There aren’t too many regular English words that contain five consecutive consonants, but three of them will be uttered fairly often during the 2008 Summer Olympics in Beijing. Can you identify these three words, where the asterisk represents any number of missing letters?
*RTSWR*
*CKSTR*
*NDSPR*
HERE’S the answer.
Sportswrap, Backstroke, Windsprint?
posted by Allyson on 7-31-2008 at 7:10 am
I could have sworn that the second one was jockstrap.
posted by Richard on 7-31-2008 at 7:56 am
I made the same error. I thought the second was jockstrap as well. Though to be honest, I doubt it will be discussed very much on broadcasts.

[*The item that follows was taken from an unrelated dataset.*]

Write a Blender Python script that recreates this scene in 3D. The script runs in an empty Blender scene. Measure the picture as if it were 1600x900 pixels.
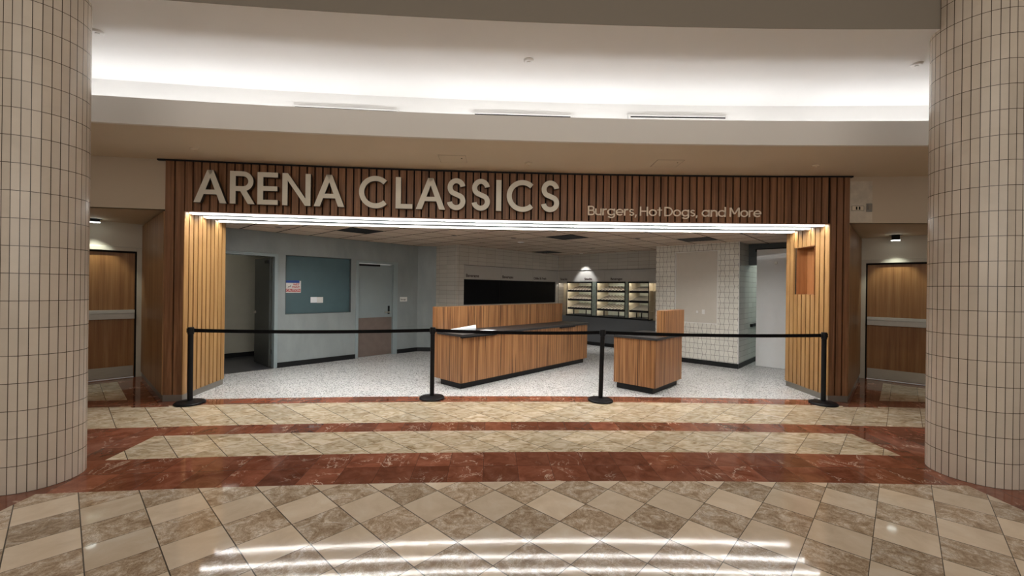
import bpy, math, random
from math import sin, cos, pi, radians, atan2, hypot, floor as mfloor
random.seed(7)
SC = bpy.context.scene
COL = SC.collection

# ---------------------------------------------------------------- camera
EYE = 1.6
F_PX = 655.0
ROLL = 0.0125
cd = bpy.data.cameras.new('camera')
cd.sensor_width = 36.0
cd.lens = F_PX / 1600 * 36.0
cd.clip_start = 0.05
cam = bpy.data.objects.new('camera', cd)
COL.objects.link(cam)
from mathutils import Matrix, Vector
cr, sr = cos(ROLL), sin(ROLL)
m = Matrix(((cr, -sr, 0, 0), (0, 0, -1, 0), (sr, cr, 0, EYE), (0, 0, 0, 1)))
cam.matrix_world = m
SC.camera = cam

# ---------------------------------------------------------------- world / exposure
w = bpy.data.worlds.new('world')
SC.world = w
w.use_nodes = True
w.node_tree.nodes['Background'].inputs[0].default_value = (1.0, 0.95, 0.87, 1)
w.node_tree.nodes['Background'].inputs[1].default_value = 0.34
SC.view_settings.view_transform = 'Standard'
SC.view_settings.look = 'None'
SC.view_settings.gamma = 1.0
SC.view_settings.use_curve_mapping = False
SC.view_settings.exposure = 0.0
SC.cycles.use_denoising = True
SC.cycles.max_bounces = 8
SC.cycles.diffuse_bounces = 5
SC.cycles.sample_clamp_indirect = 6.0
SC.cycles.caustics_reflective = False
SC.cycles.caustics_refractive = False

LED_POWER = 84.0
COVE_POWER = 16.0


def area(name, loc, rot, sx, sy, power, color=(1, .95, .87), spread=pi):
    l = bpy.data.lights.new(name, 'AREA')
    l.shape = 'RECTANGLE'
    l.size, l.size_y = sx, sy
    l.energy = power
    l.color = color
    l.spread = spread
    o = bpy.data.objects.new(name, l)
    o.location = loc
    o.rotation_euler = rot
    COL.objects.link(o)
    return o


# fill lights added out of view behind the viewer to brighten the concourse
area('concourse_far_side_fill', (0.5, -6.5, 2.9), (radians(88), 0, 0), 12.0, 3.0, 215)
area('concourse_overhead_fill', (0.5, -3.0, 5.2), (radians(25), 0, 0), 9.0, 2.0, 95)

# ---------------------------------------------------------------- geometry frames
CX, CY = 2.293, -45.068          # centre of the curved concourse
RS = 51.15                       # arc-length radius of the shopfront
A47 = radians(47)
PX, PY = cos(A47), sin(A47)      # P axis; Q axis is P turned left


def ring(th, d):
    r = d - CY
    return (CX + r * sin(th), CY + r * cos(th))


def S(s):
    return s / RS


def pq(p, q):
    return (p * PX - q * PY, p * PY + q * PX)


class MB:
    """collects faces and links them as ONE mesh object"""

    def __init__(self):
        self.v, self.f, self.mi, self.uv = [], [], [], {}

    def face(self, pts, mi=0, uvs=None):
        n = len(self.v)
        self.v += [tuple(p) for p in pts]
        self.f.append(tuple(range(n, n + len(pts))))
        self.mi.append(mi)
        if uvs:
            self.uv[len(self.f) - 1] = uvs
        return self

    def hexa(self, p, mi=0):
        n = len(self.v)
        self.v += [tuple(q) for q in p]
        for f in ((0, 3, 2, 1), (4, 5, 6, 7), (0, 1, 5, 4), (1, 2, 6, 5), (2, 3, 7, 6), (3, 0, 4, 7)):
            self.f.append(tuple(n + i for i in f))
            self.mi.append(mi)
        return self

    def box(self, x0, x1, y0, y1, z0, z1, mi=0):
        return self.hexa([(x0, y0, z0), (x1, y0, z0), (x1, y1, z0), (x0, y1, z0),
                          (x0, y0, z1), (x1, y0, z1), (x1, y1, z1), (x0, y1, z1)], mi)

    def prism(self, poly, z0, z1, mi=0, mside=None):
        mside = mi if mside is None else mside
        n = len(self.v)
        k = len(poly)
        self.v += [(x, y, z0) for x, y in poly] + [(x, y, z1) for x, y in poly]
        self.f.append(tuple(range(n + k - 1, n - 1, -1)))
        self.mi.append(mi)
        self.f.append(tuple(range(n + k, n + 2 * k)))
        self.mi.append(mi)
        for i in range(k):
            j = (i + 1) % k
            self.f.append((n + i, n + j, n + k + j, n + k + i))
            self.mi.append(mside)
        return self

    def lathe(self, prof, seg=32, axis='z', c=(0, 0, 0), mi=0):
        """prof: list of (radius, height)"""
        n = len(self.v)
        for r, h in prof:
            for i in range(seg):
                a = 2 * pi * i / seg
                x, y = r * cos(a), r * sin(a)
                if axis == 'z':
                    p = (x, y, h)
                elif axis == 'y':
                    p = (x, h, y)
                else:
                    p = (h, x, y)
                self.v.append((p[0] + c[0], p[1] + c[1], p[2] + c[2]))
        for k in range(len(prof) - 1):
            for i in range(seg):
                j = (i + 1) % seg
                q = [n + k * seg + i, n + k * seg + j, n + (k + 1) * seg + j, n + (k + 1) * seg + i]
                if axis == 'y':
                    q.reverse()
                self.f.append(tuple(q))
                self.mi.append(mi)
        for k, rev in ((0, True), (len(prof) - 1, False)):
            if prof[k][0] > 1e-5:
                q = [n + k * seg + i for i in range(seg)]
                if rev != (axis == 'y'):
                    q.reverse()
                self.f.append(tuple(q))
                self.mi.append(mi)
        return self

    def ringbox(self, th0, th1, d0, d1, z0, z1, n=1, mi=0):
        """curved box following the concourse"""
        for i in range(n):
            a, b = th0 + (th1 - th0) * i / n, th0 + (th1 - th0) * (i + 1) / n
            p = [ring(a, d0), ring(b, d0), ring(b, d1), ring(a, d1)]
            first, last = i == 0, i == n - 1
            k = len(self.v)
            self.v += [(x, y, z0) for x, y in p] + [(x, y, z1) for x, y in p]
            fs = [(0, 3, 2, 1), (4, 5, 6, 7), (0, 1, 5, 4), (2, 3, 7, 6)]
            if last: fs.append((1, 2, 6, 5))
            if first: fs.append((3, 0, 4, 7))
            for f in fs:
                self.f.append(tuple(k + i2 for i2 in f))
                self.mi.append(mi)
        return self

    def tube(self, pts, r, seg=10, mi=0):
        pts = [Vector(p) for p in pts]
        n = len(self.v)
        for i, p in enumerate(pts):
            t = (pts[min(i + 1, len(pts) - 1)] - pts[max(i - 1, 0)]).normalized()
            up = Vector((0, 0, 1)) if abs(t.z) < .9 else Vector((1, 0, 0))
            a = t.cross(up).normalized()
            b = t.cross(a).normalized()
            for k in range(seg):
                q = p + a * cos(2 * pi * k / seg) * r + b * sin(2 * pi * k / seg) * r
                self.v.append(tuple(q))
        for i in range(len(pts) - 1):
            for k in range(seg):
                j = (k + 1) % seg
                self.f.append((n + i * seg + k, n + (i + 1) * seg + k, n + (i + 1) * seg + j, n + i * seg + j))
                self.mi.append(mi)
        self.f.append(tuple(n + k for k in range(seg)))
        self.mi.append(mi)
        self.f.append(tuple(n + (len(pts) - 1) * seg + k for k in reversed(range(seg))))
        self.mi.append(mi)
        return self

    def build(self, name, mats, parent=None, rot=0, loc=(0, 0, 0), smooth=False, bevel=0):
        me = bpy.data.meshes.new(name)
        me.from_pydata(self.v, [], self.f)
        if not isinstance(mats, (list, tuple)): mats = [mats]
        for mm in mats: me.materials.append(mm)
        me.polygons.foreach_set('material_index', self.mi)
        if self.uv:
            ul = me.uv_layers.new(name='UVMap')
            for fi, uvs in self.uv.items():
                for li, uv in zip(me.polygons[fi].loop_indices, uvs):
                    ul.data[li].uv = uv
        me.update()
        if smooth:
            me.polygons.foreach_set('use_smooth', [True] * len(me.polygons))
            me.set_sharp_from_angle(angle=radians(35))
        o = bpy.data.objects.new(name, me)
        COL.objects.link(o)
        if parent: o.parent = parent
        o.location = loc
        o.rotation_euler = (0, 0, rot)
        if bevel:
            b = o.modifiers.new('bevel', 'BEVEL')
            b.width = bevel
            b.segments = 2
            b.limit_method = 'ANGLE'
            b.angle_limit = radians(40)
        return o


def tag(o, label, cat, group=None):
    o['label'] = label
    o['category'] = cat
    if group: o['group'] = group
    return o


def thing(name, label, cat, loc=(0, 0, 0), rot=0, group=None):
    o = bpy.data.objects.new(name, None)
    o.empty_display_size = .1
    COL.objects.link(o)
    o.location = loc
    o.rotation_euler = (0, 0, rot)
    return tag(o, label, cat, group)


def copy_tree(o, parent=None):
    c = o.copy()
    COL.objects.link(c)
    if parent: c.parent = parent
    for ch in list(o.children): copy_tree(ch, c)
    return c


def struct(o):
    o['kind'] = 'structure'
    return o


# ---------------------------------------------------------------- material helpers
class NT:
    def __init__(self, name):
        self.m = bpy.data.materials.new(name)
        self.m.use_nodes = True
        self.t = self.m.node_tree
        self.b = self.t.nodes['Principled BSDF']

    def n(self, typ, **kw):
        nd = self.t.nodes.new(typ)
        for k, v in kw.items(): setattr(nd, k, v)
        return nd

    def put(self, sock, v):
        if hasattr(v, 'is_linked') or hasattr(v, 'links'):
            self.t.links.new(v, sock)
        else:
            sock.default_value = v

    def math(self, op, a, b=None, c=None, clamp=False):
        nd = self.n('ShaderNodeMath', operation=op, use_clamp=clamp)
        self.put(nd.inputs[0], a)
        if b is not None: self.put(nd.inputs[1], b)
        if c is not None: self.put(nd.inputs[2], c)
        return nd.outputs[0]

    def obj(self):
        return self.n('ShaderNodeTexCoord').outputs['Object']

    def sep(self, v):
        nd = self.n('ShaderNodeSeparateXYZ')
        self.put(nd.inputs[0], v)
        return nd.outputs

    def comb(self, x, y, z=0.0):
        nd = self.n('ShaderNodeCombineXYZ')
        for i, v in enumerate((x, y, z)): self.put(nd.inputs[i], v)
        return nd.outputs[0]

    def mapv(self, v, scale=(1, 1, 1), loc=(0, 0, 0)):
        nd = self.n('ShaderNodeMapping')
        self.put(nd.inputs[0], v)
        nd.inputs['Scale'].default_value = scale
        nd.inputs['Location'].default_value = loc
        return nd.outputs[0]

    def noise(self, v, scale, detail=4, rough=.5, dist=0, out=0):
        nd = self.n('ShaderNodeTexNoise')
        self.put(nd.inputs['Vector'], v)
        nd.inputs['Scale'].default_value = scale
        nd.inputs['Detail'].default_value = detail
        nd.inputs['Roughness'].default_value = rough
        nd.inputs['Distortion'].default_value = dist
        return nd.outputs[out]

    def ramp(self, v, stops):
        nd = self.n('ShaderNodeValToRGB')
        self.put(nd.inputs[0], v)
        els = nd.color_ramp.elements
        while len(els) < len(stops): els.new(.5)
        for e, (p, c) in zip(els, stops):
            e.position = p
            e.color = (*c, 1) if len(c) == 3 else c
        return nd.outputs[0]

    def mix(self, f, a, b, blend='MIX'):
        nd = self.n('ShaderNodeMix', data_type='RGBA', blend_type=blend)
        self.put(nd.inputs[0], f)
        for i, v in ((6, a), (7, b)):
            self.put(nd.inputs[i], (*v, 1) if isinstance(v, tuple) and len(v) == 3 else v)
        return nd.outputs[2]

    def bump(self, h, strength=.3, dist=.01):
        nd = self.n('ShaderNodeBump')
        self.put(nd.inputs['Height'], h)
        nd.inputs['Strength'].default_value = strength
        nd.inputs['Distance'].default_value = dist
        self.t.links.new(nd.outputs[0], self.b.inputs['Normal'])

    def line(self, coord, period, half, phase=0.0):
        """1 on thin joints every period"""
        t = self.math('ADD', self.math('DIVIDE', coord, period), phase)
        f = self.math('FRACT', t)
        e = self.math('ABSOLUTE', self.math('SUBTRACT', f, .5))
        return self.math('GREATER_THAN', e, .5 - half / period)

    def white(self, v):
        nd = self.n('ShaderNodeTexWhiteNoise', noise_dimensions='3D')
        self.put(nd.inputs['Vector'], v)
        return nd.outputs['Value']

    def fin(self, color=None, rough=.5, metal=0.0, spec=None, coat=None, coat_r=.05):
        if color is not None: self.put(self.b.inputs['Base Color'], (*color, 1) if isinstance(color, tuple) and len(color) == 3 else color)
        self.put(self.b.inputs['Roughness'], rough)
        self.b.inputs['Metallic'].default_value = metal
        if spec is not None: self.b.inputs['Specular IOR Level'].default_value = spec
        if coat is not None:
            self.b.inputs['Coat Weight'].default_value = coat
            self.b.inputs['Coat Roughness'].default_value = coat_r
        return self.m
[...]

posted by Psatrick B on 7-31-2008 at 8:03 am
What is the the one word in english that has this series of consonants?
“tchst”.
I use this string of letters whenever someone complains about russian strining together too many consonants.
posted by Ralph Beatty on 7-31-2008 at 8:04 am
sportswriter, backstroke, handspring
posted by Jo on 7-31-2008 at 8:18 am
Sorry to be pedantic so early in the day, Sandy, but I believe consecutive means in order, not just together.
Perhaps I am just bitter because I was never very good at sports.
recaptcha: usual agreement
posted by Tom on 7-31-2008 at 8:28 am
How about 5 letter words with no vowels… like “PRNDL” with is an automotive term for the gear shift display (park, reverse, neutral, drive, and low)
posted by The Other Brian on 7-31-2008 at 8:29 am
ha, I’m with you on the jockstrap. tells you where my mind is.
posted by shyestviolet on 7-31-2008 at 8:30 am
yeah…mental flossers are *dirty*
My mind flew to jockstrap as well, but Psatrick makes a good point- I don’t need to hear about them
posted by Caitlin on 7-31-2008 at 8:36 am
@Ralph Beatty: watchstrap?
posted by Eric Y. on 7-31-2008 at 9:05 am
Tom, I’ve seen it used both ways… in fact, in my dictionary, the “in order” definition is a secondary one (to match “successive”), while the primary definition just says “uninterrupted order.”
And while the consonants aren’t in order alphabetically, they are in order one after another. I’m not trying to argue (in fact, I love learning how to improve my language skills) but just making sure.
posted by Sandy on 7-31-2008 at 10:06 am
@ Ralph Beatty: matchstick.
posted by Jack da Bomb on 7-31-2008 at 11:25 am
…or jackstraw for #2.
Another one: RTTHR
posted by buddz on 7-31-2008 at 11:40 am
#2 could be backstretch as well.
posted by Dan on 7-31-2008 at 12:49 pm
@ Sandy, I suspect that the definition is mutating from the sequential connotation to the uninterrupted sense. I guess a living language is better than a dead one. S’cuze me while I eat this crow.
@ buddz, heartthrob?
recaptcha: Breslin educated
posted by Tom on 7-31-2008 at 2:08 pm
Let’s go with 5 adjacent consonants.